If You Care About Where Your Food Comes From, South Florida’s First “Agrihood” Could Be For You
June 28th, 2018
If You Care About Where Your Food Comes From, South Florida’s First “Agrihood” Could Be For You
Original article by Meghan Overdeep for Southern Living
Arden is a 2,000-home planned community based around a shared farm.
Say hello to South Florida’s very first “agrihood!”
Arden, a 1,200-acre planned community that integrates agriculture into a residential neighborhood, is currently under construction in Palm Beach County, and families are already lining up for their piece of the farm-to-table pie.

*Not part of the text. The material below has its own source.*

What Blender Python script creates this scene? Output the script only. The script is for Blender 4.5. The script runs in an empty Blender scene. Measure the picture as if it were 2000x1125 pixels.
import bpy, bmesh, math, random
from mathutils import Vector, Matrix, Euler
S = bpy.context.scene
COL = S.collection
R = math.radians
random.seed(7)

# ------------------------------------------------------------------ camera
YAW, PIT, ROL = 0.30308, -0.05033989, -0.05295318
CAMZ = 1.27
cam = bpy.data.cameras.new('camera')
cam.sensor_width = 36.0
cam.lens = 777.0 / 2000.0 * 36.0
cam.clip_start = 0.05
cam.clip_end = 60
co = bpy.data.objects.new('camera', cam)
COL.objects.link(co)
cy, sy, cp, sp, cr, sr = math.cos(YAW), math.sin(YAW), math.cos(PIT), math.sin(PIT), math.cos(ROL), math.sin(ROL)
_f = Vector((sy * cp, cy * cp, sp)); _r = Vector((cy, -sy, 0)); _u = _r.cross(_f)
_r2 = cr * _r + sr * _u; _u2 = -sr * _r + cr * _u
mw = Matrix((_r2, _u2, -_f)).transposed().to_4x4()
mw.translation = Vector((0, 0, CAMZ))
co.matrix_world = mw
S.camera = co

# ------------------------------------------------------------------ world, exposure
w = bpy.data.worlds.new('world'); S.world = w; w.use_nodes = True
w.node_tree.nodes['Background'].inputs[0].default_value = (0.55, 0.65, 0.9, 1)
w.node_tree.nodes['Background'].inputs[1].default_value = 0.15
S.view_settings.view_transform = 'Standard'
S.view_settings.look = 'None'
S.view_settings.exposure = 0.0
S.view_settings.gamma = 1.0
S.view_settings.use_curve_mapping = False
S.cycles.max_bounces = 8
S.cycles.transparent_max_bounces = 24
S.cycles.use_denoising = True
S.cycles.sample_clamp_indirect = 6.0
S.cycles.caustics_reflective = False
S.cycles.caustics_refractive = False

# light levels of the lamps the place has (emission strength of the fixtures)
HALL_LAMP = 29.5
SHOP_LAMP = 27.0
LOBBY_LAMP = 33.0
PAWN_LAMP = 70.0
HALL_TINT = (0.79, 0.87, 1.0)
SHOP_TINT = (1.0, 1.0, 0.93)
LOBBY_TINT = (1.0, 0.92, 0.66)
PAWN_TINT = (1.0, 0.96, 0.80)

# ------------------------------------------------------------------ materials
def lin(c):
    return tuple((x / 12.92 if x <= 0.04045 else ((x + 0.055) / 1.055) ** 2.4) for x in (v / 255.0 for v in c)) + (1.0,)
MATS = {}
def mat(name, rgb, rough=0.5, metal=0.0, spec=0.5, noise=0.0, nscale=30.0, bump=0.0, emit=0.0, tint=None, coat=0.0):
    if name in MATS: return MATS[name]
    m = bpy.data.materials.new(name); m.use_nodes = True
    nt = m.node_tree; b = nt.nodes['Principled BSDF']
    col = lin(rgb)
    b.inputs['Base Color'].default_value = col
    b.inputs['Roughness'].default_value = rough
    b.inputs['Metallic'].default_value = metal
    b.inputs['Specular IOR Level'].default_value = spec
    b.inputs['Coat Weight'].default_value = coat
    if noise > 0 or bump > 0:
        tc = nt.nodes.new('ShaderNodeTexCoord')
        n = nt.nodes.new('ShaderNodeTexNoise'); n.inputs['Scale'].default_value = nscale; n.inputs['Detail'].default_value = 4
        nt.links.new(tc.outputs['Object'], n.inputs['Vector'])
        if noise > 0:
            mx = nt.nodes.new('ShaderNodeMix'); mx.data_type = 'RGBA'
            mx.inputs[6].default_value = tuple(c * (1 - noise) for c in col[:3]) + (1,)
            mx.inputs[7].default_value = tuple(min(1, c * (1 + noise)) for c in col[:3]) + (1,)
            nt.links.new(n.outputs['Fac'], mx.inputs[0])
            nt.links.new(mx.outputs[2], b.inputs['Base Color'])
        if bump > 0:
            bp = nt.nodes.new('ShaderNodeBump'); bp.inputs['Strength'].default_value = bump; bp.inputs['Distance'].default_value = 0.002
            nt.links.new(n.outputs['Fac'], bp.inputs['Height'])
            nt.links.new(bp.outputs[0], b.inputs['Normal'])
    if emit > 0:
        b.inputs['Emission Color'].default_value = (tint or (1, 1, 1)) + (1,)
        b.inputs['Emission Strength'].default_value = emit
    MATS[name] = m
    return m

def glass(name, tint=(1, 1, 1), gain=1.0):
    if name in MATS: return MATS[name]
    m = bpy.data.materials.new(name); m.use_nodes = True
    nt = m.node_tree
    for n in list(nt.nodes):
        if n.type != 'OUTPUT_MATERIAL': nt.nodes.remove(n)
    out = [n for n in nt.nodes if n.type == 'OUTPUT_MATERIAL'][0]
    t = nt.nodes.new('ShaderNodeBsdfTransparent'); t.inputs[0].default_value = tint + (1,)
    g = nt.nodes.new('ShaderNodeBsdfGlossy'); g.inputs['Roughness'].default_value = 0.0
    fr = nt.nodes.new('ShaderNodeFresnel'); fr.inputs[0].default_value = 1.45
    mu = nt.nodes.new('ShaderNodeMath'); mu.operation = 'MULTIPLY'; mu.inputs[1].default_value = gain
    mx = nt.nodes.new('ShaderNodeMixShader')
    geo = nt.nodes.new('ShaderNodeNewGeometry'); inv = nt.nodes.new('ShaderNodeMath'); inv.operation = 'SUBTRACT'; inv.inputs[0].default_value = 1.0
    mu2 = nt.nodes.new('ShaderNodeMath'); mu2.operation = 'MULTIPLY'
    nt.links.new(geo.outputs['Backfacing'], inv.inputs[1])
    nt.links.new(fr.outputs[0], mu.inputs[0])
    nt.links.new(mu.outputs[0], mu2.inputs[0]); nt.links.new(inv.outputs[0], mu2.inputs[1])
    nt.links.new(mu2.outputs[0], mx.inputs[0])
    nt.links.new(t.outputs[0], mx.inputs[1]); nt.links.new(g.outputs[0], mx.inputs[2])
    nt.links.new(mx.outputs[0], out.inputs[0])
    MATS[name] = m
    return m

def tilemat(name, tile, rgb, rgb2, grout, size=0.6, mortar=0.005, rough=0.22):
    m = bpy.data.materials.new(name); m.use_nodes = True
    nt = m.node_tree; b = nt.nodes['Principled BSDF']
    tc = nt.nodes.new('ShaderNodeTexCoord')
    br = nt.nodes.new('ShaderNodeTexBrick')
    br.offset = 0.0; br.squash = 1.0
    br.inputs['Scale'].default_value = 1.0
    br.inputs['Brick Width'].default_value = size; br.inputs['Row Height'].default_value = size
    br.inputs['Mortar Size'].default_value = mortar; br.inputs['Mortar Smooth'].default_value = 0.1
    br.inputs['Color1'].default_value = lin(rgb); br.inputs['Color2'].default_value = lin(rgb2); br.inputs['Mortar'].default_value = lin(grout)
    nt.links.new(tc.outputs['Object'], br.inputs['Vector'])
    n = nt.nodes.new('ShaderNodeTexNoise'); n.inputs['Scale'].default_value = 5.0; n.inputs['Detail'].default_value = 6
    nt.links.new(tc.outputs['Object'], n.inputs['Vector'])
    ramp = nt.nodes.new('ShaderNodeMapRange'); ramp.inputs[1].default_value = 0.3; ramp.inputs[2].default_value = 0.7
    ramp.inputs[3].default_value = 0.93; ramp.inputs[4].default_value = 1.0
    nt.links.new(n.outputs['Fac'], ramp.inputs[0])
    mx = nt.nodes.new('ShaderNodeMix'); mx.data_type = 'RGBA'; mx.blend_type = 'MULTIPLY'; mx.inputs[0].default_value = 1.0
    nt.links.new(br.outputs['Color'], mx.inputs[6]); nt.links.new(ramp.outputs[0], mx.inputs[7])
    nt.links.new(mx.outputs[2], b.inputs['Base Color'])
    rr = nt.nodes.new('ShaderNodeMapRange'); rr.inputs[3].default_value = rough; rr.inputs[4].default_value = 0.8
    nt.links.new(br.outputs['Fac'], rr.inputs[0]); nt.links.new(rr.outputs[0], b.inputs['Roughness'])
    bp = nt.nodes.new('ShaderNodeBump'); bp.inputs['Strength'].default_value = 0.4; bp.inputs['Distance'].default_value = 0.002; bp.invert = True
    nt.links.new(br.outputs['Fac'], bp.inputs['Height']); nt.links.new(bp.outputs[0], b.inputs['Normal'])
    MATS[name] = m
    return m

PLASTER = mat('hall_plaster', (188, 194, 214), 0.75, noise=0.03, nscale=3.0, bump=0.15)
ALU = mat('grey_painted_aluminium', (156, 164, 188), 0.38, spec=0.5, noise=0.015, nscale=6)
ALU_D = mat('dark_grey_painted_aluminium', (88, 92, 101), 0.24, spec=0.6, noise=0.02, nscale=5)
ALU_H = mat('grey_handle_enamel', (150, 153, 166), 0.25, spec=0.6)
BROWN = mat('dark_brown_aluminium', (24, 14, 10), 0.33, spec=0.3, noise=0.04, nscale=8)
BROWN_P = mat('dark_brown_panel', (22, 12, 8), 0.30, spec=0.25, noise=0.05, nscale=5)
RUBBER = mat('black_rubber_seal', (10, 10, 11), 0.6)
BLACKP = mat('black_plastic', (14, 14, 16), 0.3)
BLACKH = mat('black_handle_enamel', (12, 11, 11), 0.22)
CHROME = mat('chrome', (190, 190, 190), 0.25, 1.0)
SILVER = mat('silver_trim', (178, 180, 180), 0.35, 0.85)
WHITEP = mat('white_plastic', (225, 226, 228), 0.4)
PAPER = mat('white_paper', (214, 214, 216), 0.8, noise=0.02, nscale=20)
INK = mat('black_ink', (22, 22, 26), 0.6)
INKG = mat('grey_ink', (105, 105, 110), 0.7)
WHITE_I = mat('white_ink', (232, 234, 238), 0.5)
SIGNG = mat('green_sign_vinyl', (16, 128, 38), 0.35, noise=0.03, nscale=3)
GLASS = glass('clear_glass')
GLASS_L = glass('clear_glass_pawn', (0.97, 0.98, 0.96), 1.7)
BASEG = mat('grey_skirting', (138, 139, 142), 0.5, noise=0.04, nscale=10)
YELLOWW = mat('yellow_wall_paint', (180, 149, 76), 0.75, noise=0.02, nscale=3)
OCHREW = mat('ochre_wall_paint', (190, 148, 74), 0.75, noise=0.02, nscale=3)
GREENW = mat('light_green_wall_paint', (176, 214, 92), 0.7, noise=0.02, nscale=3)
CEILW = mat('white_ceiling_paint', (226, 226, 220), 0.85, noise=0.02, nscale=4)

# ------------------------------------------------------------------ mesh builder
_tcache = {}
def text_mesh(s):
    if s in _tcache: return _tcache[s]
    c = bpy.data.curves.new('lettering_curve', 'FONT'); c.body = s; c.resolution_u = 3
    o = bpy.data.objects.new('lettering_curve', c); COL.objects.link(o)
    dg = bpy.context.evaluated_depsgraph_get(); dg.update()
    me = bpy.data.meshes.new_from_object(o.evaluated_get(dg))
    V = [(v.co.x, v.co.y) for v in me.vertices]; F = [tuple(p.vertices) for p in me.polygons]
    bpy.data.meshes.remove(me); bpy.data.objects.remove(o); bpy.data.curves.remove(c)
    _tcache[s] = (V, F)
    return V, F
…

The 2,000-home project from Freehold Communities in the town of Loxahatchee will feature a 5-acre working farm that will grow fruits, vegetables, herbs and flowers.
Arden is one of a growing number of “agrihood” communities to pop up across the country in recent years. Like other similar models, it will boast a pool, community barn, exercise facilities, a lake, 450+ acres of open fields, shops, restaurants, hiking trails and more—and it’s all within driving distance of bustling downtown West Palm Beach.
“It’s the perfect fit for us,” Carolina Jaramillo, who lives in Arden with her husband and three children, told The Sun-Sentinel. “We want [the children] to be able to grow up free, outside, where they can play, go to the farm. The freedom of the outside, the fresh air.”
“And we’re very excited about the vegetables and fruit,” she added. “We can eat what we grow.”
A community representative told Southern Living that the single-family homes at Arden range in price from the mid-$300,000s to the $900,000s.
The first homes closed in October 2017, The Sun-Sentinel reports. About 115 homes have been sold so far among the four permitted builders (Ryan Homes, Kennedy Homes, Lennar, and Kenco Communities).
“It really is intoxicating,” Christopher Leimbach, vice president of sales and marketing for Lennar’s Palm Atlantic Division, told The Sun-Sentinel. “Enter through the gates and you are in this destination place.”